18. Il résulte également des dispositions susmentionnées que le pourvoi ne peut s'appuyer que sur des moyens portant sur la violation de règles de droit, à l'exclusion de toute appréciation des faits. Le Tribunal est seul compétent, d'une part, pour constater les faits, sauf dans le cas où l'inexactitude matérielle de ses constatations résulterait des pièces du dossier qui lui ont été soumises, et, d'autre part, pour apprécier ces faits (voir, notamment, arrêt du 28 mai 1998, Deere/Commission, C-7-95 P, Rec. p. I-3111, point 21).

19. En l'espèce, il ressort de l'examen des arguments invoqués par Deutsche Bahn que celle-ci se borne à contester l'appréciation des éléments de preuve à laquelle le Tribunal a procédé. Son argumentation consiste à soutenir que le Tribunal aurait dû tirer d'autres conclusions que celles qu'il a adoptées au vu des éléments de preuve présentés devant lui. Ainsi que la Cour l'a déjà fait itérativement jugé, il appartient cependant au seul Tribunal d'apprécier la valeur qu'il convient d'attribuer aux éléments de preuve produits devant lui. Cette appréciation ne constitue donc pas, sous réserve du cas de la dénaturation de ces éléments qui n'est pas invoquée en l'espèce, une question de droit soumise, comme telle, au contrôle de la Cour (voir, en ce sens, arrêts du 2 mars 1994, Hilti/Commission, C-53-92 P, Rec. I-667, point 42, et du 11 juin 1998, H/Commission, C-291-97 P, Rec. p. I-3577, point 19).

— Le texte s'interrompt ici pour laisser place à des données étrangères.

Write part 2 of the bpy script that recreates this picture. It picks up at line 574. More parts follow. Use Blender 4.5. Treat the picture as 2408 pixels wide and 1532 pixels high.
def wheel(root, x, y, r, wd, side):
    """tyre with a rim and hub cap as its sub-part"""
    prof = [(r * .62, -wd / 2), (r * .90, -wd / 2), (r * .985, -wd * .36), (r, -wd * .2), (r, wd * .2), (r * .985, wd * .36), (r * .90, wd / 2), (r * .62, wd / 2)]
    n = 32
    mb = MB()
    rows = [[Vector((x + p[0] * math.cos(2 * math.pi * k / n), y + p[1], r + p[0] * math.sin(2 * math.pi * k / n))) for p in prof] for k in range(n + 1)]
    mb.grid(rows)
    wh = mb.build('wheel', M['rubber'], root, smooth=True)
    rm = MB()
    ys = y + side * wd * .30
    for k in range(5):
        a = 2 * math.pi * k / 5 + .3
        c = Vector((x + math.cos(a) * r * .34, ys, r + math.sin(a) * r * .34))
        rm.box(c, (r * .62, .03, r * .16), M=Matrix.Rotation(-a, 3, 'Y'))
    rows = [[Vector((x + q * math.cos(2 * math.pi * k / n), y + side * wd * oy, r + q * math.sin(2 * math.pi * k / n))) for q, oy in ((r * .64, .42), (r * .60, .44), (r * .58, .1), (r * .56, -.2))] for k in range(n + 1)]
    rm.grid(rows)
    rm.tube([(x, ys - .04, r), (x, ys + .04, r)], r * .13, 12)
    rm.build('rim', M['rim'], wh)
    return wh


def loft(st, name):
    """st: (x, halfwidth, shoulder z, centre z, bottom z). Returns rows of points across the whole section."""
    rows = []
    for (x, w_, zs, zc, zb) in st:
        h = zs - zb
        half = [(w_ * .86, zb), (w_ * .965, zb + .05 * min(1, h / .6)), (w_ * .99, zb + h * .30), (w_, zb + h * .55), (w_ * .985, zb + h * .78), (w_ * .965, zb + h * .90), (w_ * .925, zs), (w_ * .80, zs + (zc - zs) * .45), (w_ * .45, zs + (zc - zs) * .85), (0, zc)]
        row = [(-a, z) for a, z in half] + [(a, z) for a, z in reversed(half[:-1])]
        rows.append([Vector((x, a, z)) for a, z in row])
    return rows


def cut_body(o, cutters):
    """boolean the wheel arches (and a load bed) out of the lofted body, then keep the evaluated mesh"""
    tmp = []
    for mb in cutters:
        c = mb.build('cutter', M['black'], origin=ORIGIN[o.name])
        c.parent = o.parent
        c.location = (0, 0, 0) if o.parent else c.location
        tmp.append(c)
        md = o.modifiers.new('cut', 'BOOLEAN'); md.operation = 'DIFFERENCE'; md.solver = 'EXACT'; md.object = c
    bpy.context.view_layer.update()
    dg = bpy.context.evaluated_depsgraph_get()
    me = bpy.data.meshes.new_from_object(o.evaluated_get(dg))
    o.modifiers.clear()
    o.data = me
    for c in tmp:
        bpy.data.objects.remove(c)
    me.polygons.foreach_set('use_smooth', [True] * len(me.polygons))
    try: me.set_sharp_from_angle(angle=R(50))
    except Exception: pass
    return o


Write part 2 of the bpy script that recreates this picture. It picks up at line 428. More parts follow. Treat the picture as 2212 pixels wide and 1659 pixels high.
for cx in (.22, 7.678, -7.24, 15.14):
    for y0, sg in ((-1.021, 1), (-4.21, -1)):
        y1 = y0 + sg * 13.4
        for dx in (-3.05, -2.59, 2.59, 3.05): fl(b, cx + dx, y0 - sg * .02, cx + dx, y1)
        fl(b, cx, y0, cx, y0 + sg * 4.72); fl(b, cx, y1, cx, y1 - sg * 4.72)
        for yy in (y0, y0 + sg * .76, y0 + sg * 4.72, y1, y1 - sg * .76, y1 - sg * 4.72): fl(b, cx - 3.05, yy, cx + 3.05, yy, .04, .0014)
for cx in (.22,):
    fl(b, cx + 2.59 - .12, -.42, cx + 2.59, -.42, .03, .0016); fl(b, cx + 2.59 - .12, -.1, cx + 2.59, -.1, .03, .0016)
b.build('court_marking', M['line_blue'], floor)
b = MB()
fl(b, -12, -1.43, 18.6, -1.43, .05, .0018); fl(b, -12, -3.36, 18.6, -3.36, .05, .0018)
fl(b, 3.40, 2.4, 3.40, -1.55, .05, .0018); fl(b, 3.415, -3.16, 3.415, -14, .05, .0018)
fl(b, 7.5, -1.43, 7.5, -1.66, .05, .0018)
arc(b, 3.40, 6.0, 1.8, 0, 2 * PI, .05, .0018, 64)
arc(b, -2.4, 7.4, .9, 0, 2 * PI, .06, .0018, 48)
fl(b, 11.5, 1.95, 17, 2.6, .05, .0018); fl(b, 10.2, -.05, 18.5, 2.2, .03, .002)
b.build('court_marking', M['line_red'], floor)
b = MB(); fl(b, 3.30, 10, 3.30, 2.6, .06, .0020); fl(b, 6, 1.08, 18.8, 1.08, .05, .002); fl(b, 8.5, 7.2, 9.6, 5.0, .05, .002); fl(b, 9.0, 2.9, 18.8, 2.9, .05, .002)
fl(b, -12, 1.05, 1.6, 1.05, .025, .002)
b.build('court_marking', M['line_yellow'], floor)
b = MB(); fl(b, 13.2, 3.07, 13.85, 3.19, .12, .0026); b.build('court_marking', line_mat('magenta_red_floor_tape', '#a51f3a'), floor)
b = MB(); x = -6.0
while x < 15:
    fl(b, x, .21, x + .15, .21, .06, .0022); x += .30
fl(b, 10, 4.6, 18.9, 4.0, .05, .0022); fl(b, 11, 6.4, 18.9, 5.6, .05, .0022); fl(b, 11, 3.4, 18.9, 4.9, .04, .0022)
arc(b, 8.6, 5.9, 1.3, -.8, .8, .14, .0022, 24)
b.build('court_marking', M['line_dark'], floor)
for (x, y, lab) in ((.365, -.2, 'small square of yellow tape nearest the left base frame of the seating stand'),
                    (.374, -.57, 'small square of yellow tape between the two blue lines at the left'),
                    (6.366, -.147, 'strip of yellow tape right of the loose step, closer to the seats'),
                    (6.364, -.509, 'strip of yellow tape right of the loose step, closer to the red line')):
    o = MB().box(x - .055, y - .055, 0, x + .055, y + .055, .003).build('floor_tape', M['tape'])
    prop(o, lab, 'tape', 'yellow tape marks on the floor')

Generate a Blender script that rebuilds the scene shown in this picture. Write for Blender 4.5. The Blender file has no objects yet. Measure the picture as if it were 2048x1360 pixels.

20. Le troisième moyen est dès lors manifestement irrecevable.

21. Il s'ensuit que, en application de l'article 119 du règlement de procédure, le pourvoi doit être rejeté en partie comme manifestement irrecevable et en partie comme manifestement non fondé.

Sur les dépens

22. Aux termes de l'article 69, paragraphe 2, du règlement de procédure, applicable à la procédure de pourvoi en vertu de l'article 118, la partie qui succombe est condamnée aux dépens, s'il est conclu en ce sens. La Commission ayant conclu à la condamnation de Deutsche Bahn et cette dernière ayant succombé en ses moyens, il y a lieu de la condamner aux dépens.

Par ces motifs,

LA COUR (cinquième chambre)

Ordonne :

1) Le pourvoi est rejeté.

2) Deutsche Bahn AG est condamnée aux dépens.